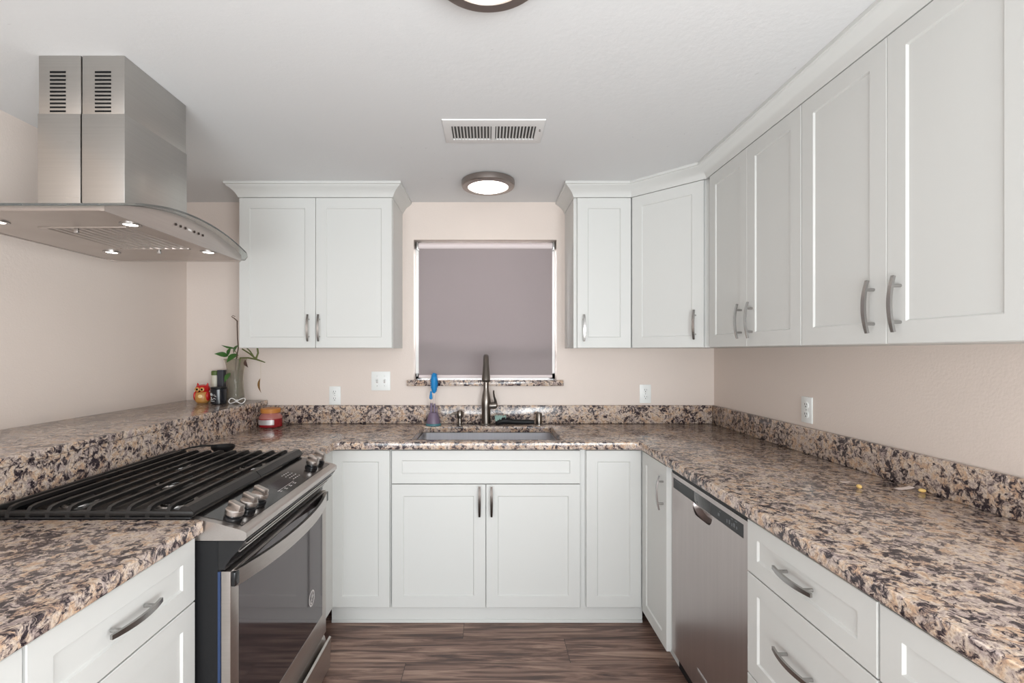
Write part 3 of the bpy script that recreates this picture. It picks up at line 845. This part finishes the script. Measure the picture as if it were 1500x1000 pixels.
# ---------------------------------------------------------------- dishwasher
t = thing('dishwasher', 'stainless steel dishwasher with dark control strip under the right counter', 'dishwasher', (1.05, 1.735, 0)); o = t.location[:]
WXf = 0.785; wy0, wy1 = 1.4165, 2.041
MB().box(WXf+0.03, 1.36, wy0+0.002, wy1-0.002, 0.012, 0.866).build('tub', M['blackmat'], t, o)
py0, py1, pz0, pz1 = 1.675, 1.835, 0.742, 0.784
cz0, cz1, cy0, cy1 = 0.786, 0.829, 1.468, 2.026
dp = grid_slab([wy0+0.002, cy0, py0, py1, cy1, wy1-0.002], [0.09, pz0, pz1, cz0, cz1, 0.846],
               lambda y, z: not (cy0 < y < cy1 and cz0 < z < cz1) and not (py0 < y < py1 and pz0 < z < pz1), -(WXf+0.029), -WXf, 0.0,
               [(py0, pz0), (py1, pz0)], 0.035)
dp.xform(Matrix(((0, 0, -1, 0), (1, 0, 0, 0), (0, 1, 0, 0), (0, 0, 0, 1))))
dd = dp.build('door', M['steel_dw'], t, o)
MB().box(WXf+0.001, WXf+0.02, cy0+0.0003, cy1-0.0003, cz0+0.0003, cz1-0.0003).build('control_strip', M['strip'], dd, o)
pk = MB()
lp = []
for x, sc_ in ((WXf+0.004, 1.0), (WXf+0.018, 0.94), (WXf+0.028, 0.8)):
    l = [(x, (py0+py1)/2 + (py1-py0)/2*sc_*math.cos(a), pz1-0.0005 - (pz1-pz0)*sc_*abs(math.sin(a))**0.7) for a in [PI*k/18 for k in range(19)]]
    lp.append(l)
pk.loft(lp, False, True, True)
pk.build('grip_pocket', M['steel_dw'], dd, o)
MB().box(WXf+0.0004, WXf+0.004, 1.688, 1.822, cz0-0.004, cz0+0.042, 0.001).build('grip_panel', M['ctlblack'], dd, o)
dim = simple('dim_grey_print', lin(104, 106, 110), 0.5)
for grp in (((1.628, 0.806, 0.012, 0.010), (1.62, 0.818, 0.007, 0.003)),
            ((1.572, 0.804, 0.006, 0.012), (1.556, 0.806, 0.008, 0.014), (1.54, 0.803, 0.006, 0.010), (1.526, 0.806, 0.009, 0.013), (1.51, 0.803, 0.007, 0.009), (1.54, 0.8215, 0.012, 0.003), (1.515, 0.8215, 0.014, 0.003)),
            tuple((1.95+0.013*k, 0.820, 0.008, 0.0025) for k in range(5))):
    ic = MB()
    for yy, zz, w_, h_ in grp:
        ic.box(WXf+0.0004, WXf+0.002, yy-w_/2, yy+w_/2, zz-h_/2, zz+h_/2)
    ic.build('printed_icons', dim, dd, o)
MB().box(WXf+0.0005, WXf+0.03, wy0+0.002, wy1-0.002, 0.848, 0.8765).build('gap_shade_strip', M['blackmat'], t, o)  # black strip painting the shade in the gap below the counter
MB().box(WXf-0.0015, WXf+0.001, 1.715, 1.79, 0.168, 0.177).build('badge', M['silver'], dd, o)
MB().box(WXf+0.06, WXf+0.07, wy0+0.002, wy1-0.002, 0.0, 0.088).build('toe_panel', M['blackmat'], t, o)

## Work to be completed
The data above needs to be retyped exactly, with the images left out.

## Answer to the task
Write part 3 of the bpy script that recreates this picture. It picks up at line 845. This part finishes the script. Measure the picture as if it were 1500x1000 pixels.
# ---------------------------------------------------------------- dishwasher
t = thing('dishwasher', 'stainless steel dishwasher with dark control strip under the right counter', 'dishwasher', (1.05, 1.735, 0)); o = t.location[:]
WXf = 0.785; wy0, wy1 = 1.4165, 2.041
MB().box(WXf+0.03, 1.36, wy0+0.002, wy1-0.002, 0.012, 0.866).build('tub', M['blackmat'], t, o)
py0, py1, pz0, pz1 = 1.675, 1.835, 0.742, 0.784
cz0, cz1, cy0, cy1 = 0.786, 0.829, 1.468, 2.026
dp = grid_slab([wy0+0.002, cy0, py0, py1, cy1, wy1-0.002], [0.09, pz0, pz1, cz0, cz1, 0.846],
               lambda y, z: not (cy0 < y < cy1 and cz0 < z < cz1) and not (py0 < y < py1 and pz0 < z < pz1), -(WXf+0.029), -WXf, 0.0,
               [(py0, pz0), (py1, pz0)], 0.035)
dp.xform(Matrix(((0, 0, -1, 0), (1, 0, 0, 0), (0, 1, 0, 0), (0, 0, 0, 1))))
dd = dp.build('door', M['steel_dw'], t, o)
MB().box(WXf+0.001, WXf+0.02, cy0+0.0003, cy1-0.0003, cz0+0.0003, cz1-0.0003).build('control_strip', M['strip'], dd, o)
pk = MB()
lp = []
for x, sc_ in ((WXf+0.004, 1.0), (WXf+0.018, 0.94), (WXf+0.028, 0.8)):
    l = [(x, (py0+py1)/2 + (py1-py0)/2*sc_*math.cos(a), pz1-0.0005 - (pz1-pz0)*sc_*abs(math.sin(a))**0.7) for a in [PI*k/18 for k in range(19)]]
    lp.append(l)
pk.loft(lp, False, True, True)
pk.build('grip_pocket', M['steel_dw'], dd, o)
MB().box(WXf+0.0004, WXf+0.004, 1.688, 1.822, cz0-0.004, cz0+0.042, 0.001).build('grip_panel', M['ctlblack'], dd, o)
dim = simple('dim_grey_print', lin(104, 106, 110), 0.5)
for grp in (((1.628, 0.806, 0.012, 0.010), (1.62, 0.818, 0.007, 0.003)),
            ((1.572, 0.804, 0.006, 0.012), (1.556, 0.806, 0.008, 0.014), (1.54, 0.803, 0.006, 0.010), (1.526, 0.806, 0.009, 0.013), (1.51, 0.803, 0.007, 0.009), (1.54, 0.8215, 0.012, 0.003), (1.515, 0.8215, 0.014, 0.003)),
            tuple((1.95+0.013*k, 0.820, 0.008, 0.0025) for k in range(5))):
    ic = MB()
    for yy, zz, w_, h_ in grp:
        ic.box(WXf+0.0004, WXf+0.002, yy-w_/2, yy+w_/2, zz-h_/2, zz+h_/2)
    ic.build('printed_icons', dim, dd, o)
MB().box(WXf+0.0005, WXf+0.03, wy0+0.002, wy1-0.002, 0.848, 0.8765).build('gap_shade_strip', M['blackmat'], t, o)  # black strip painting the shade in the gap below the counter
MB().box(WXf-0.0015, WXf+0.001, 1.715, 1.79, 0.168, 0.177).build('badge', M['silver'], dd, o)
MB().box(WXf+0.06, WXf+0.07, wy0+0.002, wy1-0.002, 0.0, 0.088).build('toe_panel', M['blackmat'], t, o)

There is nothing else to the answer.